EXERCISE DETAILS ▸
Copy out all the data, word for word.

SOURCE EXCERPT ▸
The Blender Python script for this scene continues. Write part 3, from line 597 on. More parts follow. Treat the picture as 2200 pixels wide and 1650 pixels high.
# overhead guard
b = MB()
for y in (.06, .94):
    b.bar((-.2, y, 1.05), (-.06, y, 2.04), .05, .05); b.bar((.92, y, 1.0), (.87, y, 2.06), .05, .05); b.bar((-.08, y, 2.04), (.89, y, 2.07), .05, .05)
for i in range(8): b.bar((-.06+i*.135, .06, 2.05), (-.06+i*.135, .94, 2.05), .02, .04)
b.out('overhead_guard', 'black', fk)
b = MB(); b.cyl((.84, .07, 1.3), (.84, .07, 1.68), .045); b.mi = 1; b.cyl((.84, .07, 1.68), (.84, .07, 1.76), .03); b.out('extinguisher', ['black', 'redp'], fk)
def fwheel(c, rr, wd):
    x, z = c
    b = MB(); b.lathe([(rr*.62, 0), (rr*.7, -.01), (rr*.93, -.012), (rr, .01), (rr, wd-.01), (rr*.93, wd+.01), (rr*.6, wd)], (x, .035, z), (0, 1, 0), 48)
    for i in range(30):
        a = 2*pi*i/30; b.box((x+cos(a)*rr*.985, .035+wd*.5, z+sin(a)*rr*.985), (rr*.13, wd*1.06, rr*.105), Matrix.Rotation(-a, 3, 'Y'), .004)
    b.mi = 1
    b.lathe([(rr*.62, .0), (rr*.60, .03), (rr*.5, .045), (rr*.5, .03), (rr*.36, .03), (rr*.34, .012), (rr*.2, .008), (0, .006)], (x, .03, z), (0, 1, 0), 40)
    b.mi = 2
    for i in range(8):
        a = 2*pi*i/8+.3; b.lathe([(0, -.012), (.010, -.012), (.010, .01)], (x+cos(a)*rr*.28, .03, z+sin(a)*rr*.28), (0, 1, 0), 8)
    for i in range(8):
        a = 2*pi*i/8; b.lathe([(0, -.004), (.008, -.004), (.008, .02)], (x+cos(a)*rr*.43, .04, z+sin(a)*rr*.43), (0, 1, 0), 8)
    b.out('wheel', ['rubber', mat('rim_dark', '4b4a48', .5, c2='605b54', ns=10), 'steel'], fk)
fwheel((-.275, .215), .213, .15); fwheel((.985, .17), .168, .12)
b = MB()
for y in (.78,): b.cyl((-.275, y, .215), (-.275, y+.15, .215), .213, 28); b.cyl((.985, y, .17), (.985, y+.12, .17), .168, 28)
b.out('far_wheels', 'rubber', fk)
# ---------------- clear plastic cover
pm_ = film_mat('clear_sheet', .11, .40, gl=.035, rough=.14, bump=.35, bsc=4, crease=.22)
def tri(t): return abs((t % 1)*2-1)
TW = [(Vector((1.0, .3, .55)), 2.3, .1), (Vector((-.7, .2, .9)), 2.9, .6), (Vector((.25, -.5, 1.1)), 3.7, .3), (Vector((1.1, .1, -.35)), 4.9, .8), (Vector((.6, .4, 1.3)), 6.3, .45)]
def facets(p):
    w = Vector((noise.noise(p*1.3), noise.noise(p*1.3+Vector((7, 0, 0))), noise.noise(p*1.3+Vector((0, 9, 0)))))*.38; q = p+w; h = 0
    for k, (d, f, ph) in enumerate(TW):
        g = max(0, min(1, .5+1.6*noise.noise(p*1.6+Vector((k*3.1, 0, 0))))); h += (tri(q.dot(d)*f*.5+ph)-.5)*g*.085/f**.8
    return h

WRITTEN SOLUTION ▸
The Blender Python script for this scene continues. Write part 3, from line 597 on. More parts follow. Treat the picture as 2200 pixels wide and 1650 pixels high.
# overhead guard
b = MB()
for y in (.06, .94):
    b.bar((-.2, y, 1.05), (-.06, y, 2.04), .05, .05); b.bar((.92, y, 1.0), (.87, y, 2.06), .05, .05); b.bar((-.08, y, 2.04), (.89, y, 2.07), .05, .05)
for i in range(8): b.bar((-.06+i*.135, .06, 2.05), (-.06+i*.135, .94, 2.05), .02, .04)
b.out('overhead_guard', 'black', fk)
b = MB(); b.cyl((.84, .07, 1.3), (.84, .07, 1.68), .045); b.mi = 1; b.cyl((.84, .07, 1.68), (.84, .07, 1.76), .03); b.out('extinguisher', ['black', 'redp'], fk)
def fwheel(c, rr, wd):
    x, z = c
    b = MB(); b.lathe([(rr*.62, 0), (rr*.7, -.01), (rr*.93, -.012), (rr, .01), (rr, wd-.01), (rr*.93, wd+.01), (rr*.6, wd)], (x, .035, z), (0, 1, 0), 48)
    for i in range(30):
        a = 2*pi*i/30; b.box((x+cos(a)*rr*.985, .035+wd*.5, z+sin(a)*rr*.985), (rr*.13, wd*1.06, rr*.105), Matrix.Rotation(-a, 3, 'Y'), .004)
    b.mi = 1
    b.lathe([(rr*.62, .0), (rr*.60, .03), (rr*.5, .045), (rr*.5, .03), (rr*.36, .03), (rr*.34, .012), (rr*.2, .008), (0, .006)], (x, .03, z), (0, 1, 0), 40)
    b.mi = 2
    for i in range(8):
        a = 2*pi*i/8+.3; b.lathe([(0, -.012), (.010, -.012), (.010, .01)], (x+cos(a)*rr*.28, .03, z+sin(a)*rr*.28), (0, 1, 0), 8)
    for i in range(8):
        a = 2*pi*i/8; b.lathe([(0, -.004), (.008, -.004), (.008, .02)], (x+cos(a)*rr*.43, .04, z+sin(a)*rr*.43), (0, 1, 0), 8)
    b.out('wheel', ['rubber', mat('rim_dark', '4b4a48', .5, c2='605b54', ns=10), 'steel'], fk)
fwheel((-.275, .215), .213, .15); fwheel((.985, .17), .168, .12)
b = MB()
for y in (.78,): b.cyl((-.275, y, .215), (-.275, y+.15, .215), .213, 28); b.cyl((.985, y, .17), (.985, y+.12, .17), .168, 28)
b.out('far_wheels', 'rubber', fk)
# ---------------- clear plastic cover
pm_ = film_mat('clear_sheet', .11, .40, gl=.035, rough=.14, bump=.35, bsc=4, crease=.22)
def tri(t): return abs((t % 1)*2-1)
TW = [(Vector((1.0, .3, .55)), 2.3, .1), (Vector((-.7, .2, .9)), 2.9, .6), (Vector((.25, -.5, 1.1)), 3.7, .3), (Vector((1.1, .1, -.35)), 4.9, .8), (Vector((.6, .4, 1.3)), 6.3, .45)]
def facets(p):
    w = Vector((noise.noise(p*1.3), noise.noise(p*1.3+Vector((7, 0, 0))), noise.noise(p*1.3+Vector((0, 9, 0)))))*.38; q = p+w; h = 0
    for k, (d, f, ph) in enumerate(TW):
        g = max(0, min(1, .5+1.6*noise.noise(p*1.6+Vector((k*3.1, 0, 0))))); h += (tri(q.dot(d)*f*.5+ph)-.5)*g*.085/f**.8
    return h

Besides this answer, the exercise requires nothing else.